Although South Dakota requires a plan of assistance for teachers not meeting district standards, this only applies to teachers in their fourth or subsequent years of teaching. The state should adopt a policy requiring that all teachers who receive even one less than effective evaluation be placed on structured improvement plans. These plans should focus on performance areas that directly connect to student learning and should identify noted deficiencies, define specific action steps necessary to address these deficiencies and describe how and when progress will be measured.

State response to our analysis

South Dakota noted that ineffective teachers in years one through three can either be let go or put on an improvement plan. Teachers in year four and beyond must be placed on an improvement plan before they can be let go.

Research rationale

Professional development should be connected to needs identified through teacher evaluations.
The goal of teacher evaluation systems should be not just to identify highly effective teachers and those who underperform but to help all teachers improve.  Even highly effective teachers may have areas where they can continue to grow and develop their knowledge and skills. Rigorous evaluations should provide actionable feedback on teachers' strengths and weaknesses that can form the basis of professional development activities.  Too often professional development is random rather than targeted to the identified needs of individual teachers.  Failure to make the connection between evaluations and professional development squanders the likelihood that professional development will be meaningful.

Many states are only explicit about tying professional development plans to evaluation results if the evaluation results are bad.  Good evaluations with meaningful feedback should be useful to all teachers, and if done right should help design professional development plans for all teachers—not just those who receive poor ratings. 

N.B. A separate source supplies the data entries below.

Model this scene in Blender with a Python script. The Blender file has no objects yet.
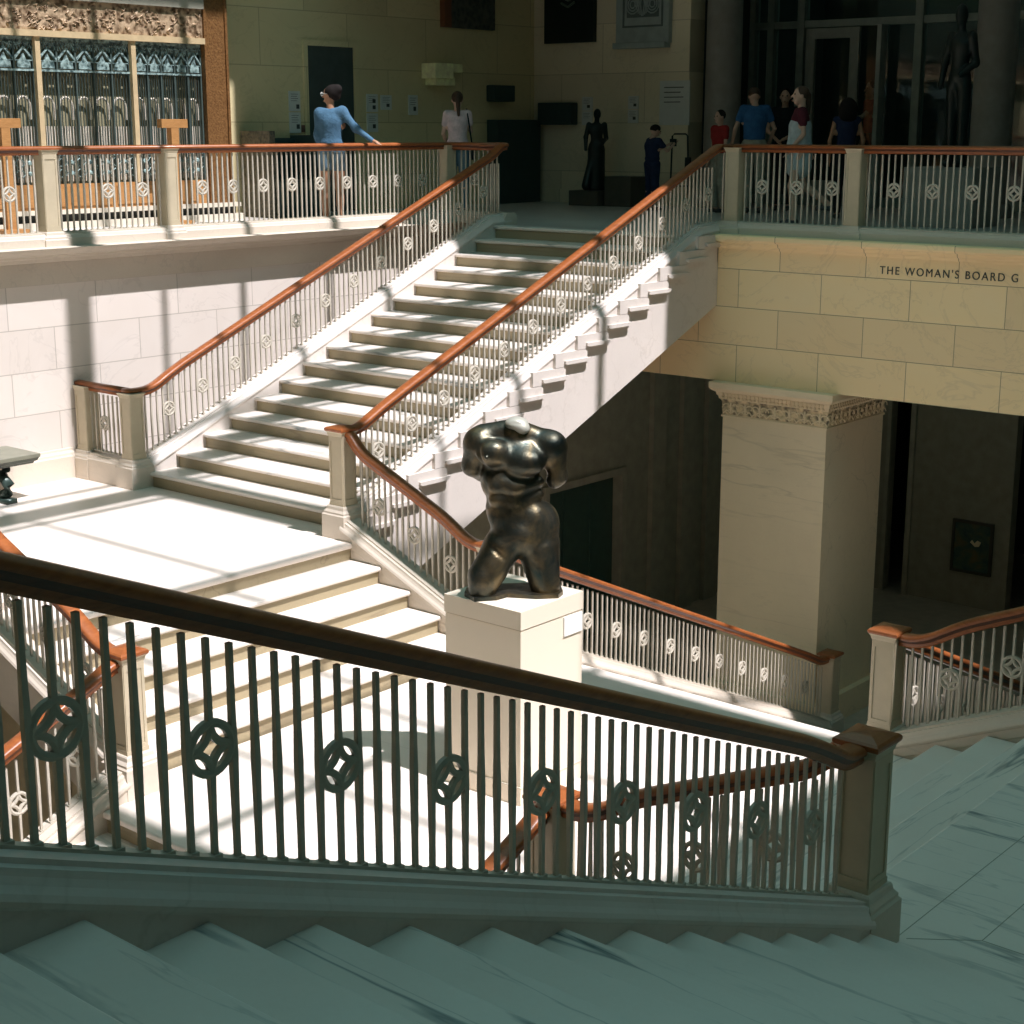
import bpy, bmesh, math, random
import numpy as np
from mathutils import Vector, Matrix
random.seed(7)
PI = math.pi
SC = bpy.context.scene
COL = SC.collection

# ------------------------------------------------------------------ measures (landing level is z = 0)
H1, T1 = 0.155, 0.3718        # riser, tread of the upper flights
H2, T2 = 0.1578, 0.3657       # riser, tread of the lower flights
ZP = -5 * H2                  # central platform
ZG = ZP - 16 * H2             # ground floor
ZF = 16 * H1                  # second floor gallery
YN = 2.051                    # first nosing of the upper flights
XB0 = 3.442                   # edge of a landing
YD = 2.262                    # edge of the platform towards the long flights
RAIL = 0.87                   # rail top above the nosing line
CURB = 0.138

# ------------------------------------------------------------------ materials
def new_mat(name):
    m = bpy.data.materials.new(name); m.use_nodes = True
    nt = m.node_tree
    return m, nt, nt.nodes['Principled BSDF']

def ramp(nt, src, stops):
    r = nt.nodes.new('ShaderNodeValToRGB')
    el = r.color_ramp.elements
    while len(el) < len(stops): el.new(0.5)
    for e, (p, c) in zip(el, stops):
        e.position = p; e.color = (*c, 1)
    nt.links.new(src, r.inputs[0])
    return r.outputs[0]

def mapping(nt, scale=(1,1,1), rot=(0,0,0), loc=(0,0,0), swz=None):
    tc = nt.nodes.new('ShaderNodeTexCoord')
    out = tc.outputs['Object']
    if swz:
        s = nt.nodes.new('ShaderNodeSeparateXYZ'); c = nt.nodes.new('ShaderNodeCombineXYZ')
        nt.links.new(out, s.inputs[0])
        for i, ax in enumerate(swz): nt.links.new(s.outputs['XYZ'.index(ax)], c.inputs[i])
        out = c.outputs[0]
    mp = nt.nodes.new('ShaderNodeMapping')
    mp.inputs['Scale'].default_value = scale; mp.inputs['Rotation'].default_value = rot
    mp.inputs['Location'].default_value = loc
    nt.links.new(out, mp.inputs[0])
    return mp.outputs[0]

def noise(nt, vec, scale, detail=4, rough=.55, dist=0):
    n = nt.nodes.new('ShaderNodeTexNoise')
    n.inputs['Scale'].default_value = scale; n.inputs['Detail'].default_value = detail
    n.inputs['Roughness'].default_value = rough; n.inputs['Distortion'].default_value = dist
    nt.links.new(vec, n.inputs['Vector'])
    return n.outputs[0]

def mix(nt, fac, a, b, mode='MIX'):
    x = nt.nodes.new('ShaderNodeMix'); x.data_type = 'RGBA'; x.blend_type = mode
    for sock, v in ((x.inputs[0], fac), (x.inputs[6], a), (x.inputs[7], b)):
        if isinstance(v, (int, float)): sock.default_value = v
        elif isinstance(v, tuple): sock.default_value = (*v, 1)
        else: nt.links.new(v, sock)
    return x.outputs[2]

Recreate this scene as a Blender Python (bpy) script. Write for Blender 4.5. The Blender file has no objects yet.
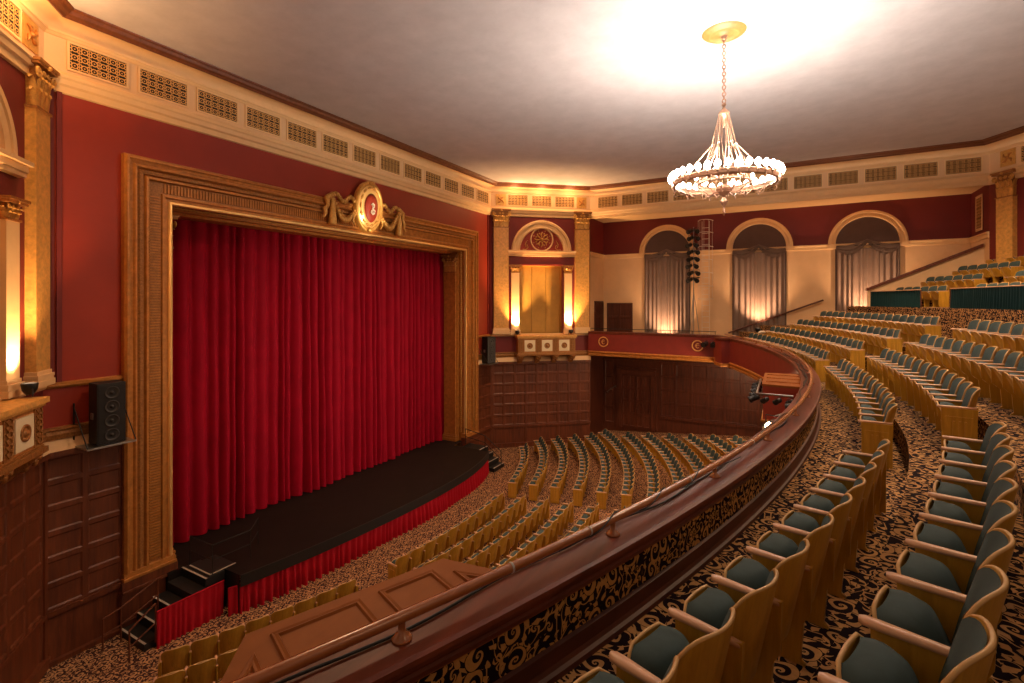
import bpy, math, random
import numpy as np
from math import sin, cos, pi, radians, sqrt, atan2, tan, hypot
from mathutils import Vector, Matrix
random.seed(7)
SC = bpy.context.scene
COL = SC.collection

# ---------------------------------------------------------------- mesh helpers
class MB:
    def __init__(s):
        s.v=[]; s.f=[]; s.uv=[]; s.m=[]; s.sm=[]; s.cur=0; s.smooth=False
    def face(s, pts, uvs=None):
        b=len(s.v); s.v.extend([tuple(p) for p in pts]); s.f.append(tuple(range(b,b+len(pts))))
        s.uv.append(uvs if uvs else [(0,0)]*len(pts)); s.m.append(s.cur); s.sm.append(s.smooth)
    def grid(s, rows, uvrows=None, closeu=False, closev=False):
        """rows: list of lists of points"""
        b=len(s.v); R=len(rows); N=len(rows[0])
        for r in rows: s.v.extend([tuple(p) for p in r])
        for i in range(R if closev else R-1):
            i2=(i+1)%R
            for j in range(N if closeu else N-1):
                j2=(j+1)%N
                s.f.append((b+i*N+j, b+i*N+j2, b+i2*N+j2, b+i2*N+j))
                if uvrows: s.uv.append([uvrows[i][j],uvrows[i][j2] if j2 else uvrows[i][j],uvrows[i2][j2] if j2 else uvrows[i2][j],uvrows[i2][j]])
                else: s.uv.append([(0,0)]*4)
                s.m.append(s.cur); s.sm.append(s.smooth)
    def hexa(s, c):
        """8 corners: 0-3 bottom loop, 4-7 top loop"""
        b=len(s.v); s.v.extend([tuple(p) for p in c])
        for q in ((3,2,1,0),(4,5,6,7),(0,1,5,4),(1,2,6,5),(2,3,7,6),(3,0,4,7)):
            s.f.append(tuple(b+i for i in q)); s.uv.append([(0,0),(1,0),(1,1),(0,1)]); s.m.append(s.cur); s.sm.append(False)
    def box(s, x0,x1,y0,y1,z0,z1, P=None):
        c=[(x0,y0,z0),(x1,y0,z0),(x1,y1,z0),(x0,y1,z0),(x0,y0,z1),(x1,y0,z1),(x1,y1,z1),(x0,y1,z1)]
        if P: c=[P(*q) for q in c]
        s.hexa(c)
    def bar(s, a, b, w, h=None):
        """box-section bar between two points"""
        h=h or w; a=Vector(a); b=Vector(b); d=(b-a).normalized()
        up=Vector((0,0,1)) if abs(d.z)<.95 else Vector((1,0,0))
        r=d.cross(up).normalized()*w/2; u=r.cross(d).normalized()*h/2
        s.hexa([a-r-u,a+r-u,a+r+u,a-r+u,b-r-u,b+r-u,b+r+u,b-r+u])
    def tube(s, path, r, n=8, closed=False, cap=True):
        path=[Vector(p) for p in path]; rows=[]; N=len(path)
        rr=r if hasattr(r,'__len__') else [r]*N
        last=None
        for i,p in enumerate(path):
            if closed: d=path[(i+1)%N]-path[i-1]
            else: d=path[min(i+1,N-1)]-path[max(i-1,0)]
            d.normalize()
            if last is None:
                up=Vector((0,0,1)) if abs(d.z)<.9 else Vector((1,0,0))
                a=d.cross(up).normalized()
            else:
                a=(last-d*last.dot(d)).normalized()
            last=a; b=d.cross(a)
            rows.append([p+(a*cos(2*pi*k/n)+b*sin(2*pi*k/n))*rr[i] for k in range(n)])
        o=s.smooth; s.smooth=True; s.grid(rows, closeu=True, closev=closed); s.smooth=o
        if cap and not closed:
            s.face(rows[0][::-1]); s.face(rows[-1])
    def lathe(s, prof, o=(0,0,0), n=16, axis='z', P=None):
        """prof: list of (r,h)"""
        rows=[]
        for r,h in prof:
            row=[]
            for k in range(n):
                a=2*pi*k/n
                p=(r*cos(a),r*sin(a),h) if axis=='z' else ((h,r*cos(a),r*sin(a)) if axis=='x' else (r*cos(a),h,r*sin(a)))
                p=(p[0]+o[0],p[1]+o[1],p[2]+o[2])
                row.append(P(*p) if P else p)
            rows.append(row)
        ol=s.smooth; s.smooth=True; s.grid(rows, closeu=True); s.smooth=ol
    def ball(s, c, r, n=8, m=6, sc=(1,1,1)):
        rows=[]
        for i in range(m+1):
            t=pi*i/m
            rows.append([(c[0]+r*sc[0]*sin(t)*cos(2*pi*k/n),c[1]+r*sc[1]*sin(t)*sin(2*pi*k/n),c[2]+r*sc[2]*cos(t)) for k in range(n)])
        o=s.smooth; s.smooth=True; s.grid(rows, closeu=True); s.smooth=o
    def sweep(s, prof, path, normals, smooth=False, caps=True, scale=1.0):
        """prof: (offset along normal, z); path: (x,y)"""
        L=[0]
        for a,b in zip(path,path[1:]): L.append(L[-1]+hypot(b[0]-a[0],b[1]-a[1]))
        V=[0]
        for a,b in zip(prof,prof[1:]): V.append(V[-1]+hypot(b[0]-a[0],b[1]-a[1]))
        rows=[[(p[0]+n[0]*o,p[1]+n[1]*o,z) for o,z in prof] for p,n in zip(path,normals)]
        uv=[[(l*scale,v*scale) for v in V] for l in L]
        o=s.smooth; s.smooth=smooth; s.grid(rows,uv); s.smooth=o
        if caps: s.face(rows[0]); s.face(rows[-1][::-1])
    def build(s, name, mats, parent=None, bevel=0, shade=None):
        me=bpy.data.meshes.new(name); me.from_pydata(s.v,[],s.f)
        if not isinstance(mats,(list,tuple)): mats=[mats]
        for m in mats: me.materials.append(m)
        me.polygons.foreach_set('material_index', s.m)
        me.polygons.foreach_set('use_smooth', s.sm)
        uvl=me.uv_layers.new(name='UVMap')
        flat=[]
        for u in s.uv:
            for q in u: flat.extend(q)
        uvl.data.foreach_set('uv', flat)
        me.update()
        o=bpy.data.objects.new(name, me); COL.objects.link(o)
        if parent: o.parent=parent
        if bevel:
            b=o.modifiers.new('b','BEVEL'); b.width=bevel; b.segments=2; b.limit_method='ANGLE'
        return o

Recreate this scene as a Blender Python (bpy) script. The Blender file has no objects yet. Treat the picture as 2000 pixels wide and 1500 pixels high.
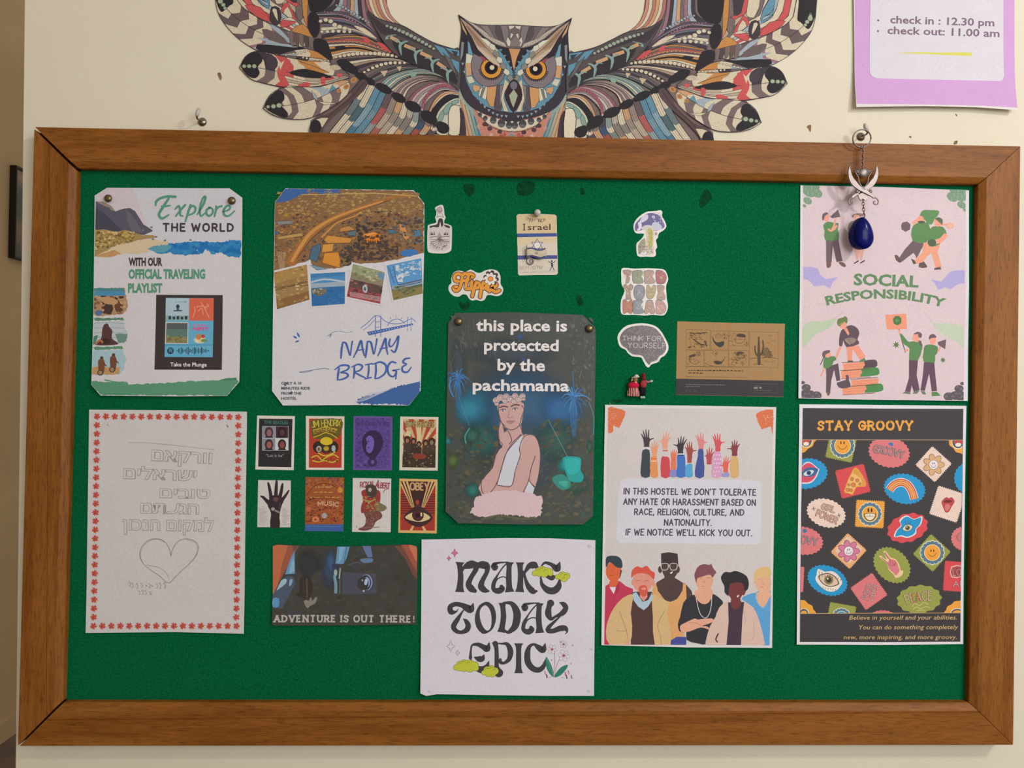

Professional Development: Supporting Research
For evidence of the benefits of feedback from evaluation systems, and the potential for professional development surrounding that feedback, see T. Kane, E. Taylor, J. Tyler, and A. Wooten, "Evaluating Teacher Effectiveness." Education Next, Volume 11, No. 3, Summer 2011; E. Taylor and J. Tyler, "The Effect of Evaluation on Performance: Evidence from Longitudinal Student Achievement Data of Mid-Career Teachers," NBER Working Paper No. 16877, March 2011.

Much professional development, particularly those that are not aligned to specific feedback from teacher evaluations, has been found to be ineffective.  For evidence see M. Garet, A. Wayne, F. Stancavage, J. Taylor, M. Eaton, K. Walters, M. Song, S. Brown, S. Hurlburt,  P. Zhu, S. Sepanik, F. Doolittle,  and E. Warner, "Middle School Mathematics Professional Development Impact Study: Findings After the Second Year of Implementation." Department of Education, Institute of Education Sciences, May 2011, NCEE 2011-4024.

For additional evidence regarding best practices for professional development, see K. Neville and C. Robinson, "The Delivery, Financing, and Assessment of Professional Development in Education: Pre-Service Preparation and In-Service Training" The Finance Project, 2003.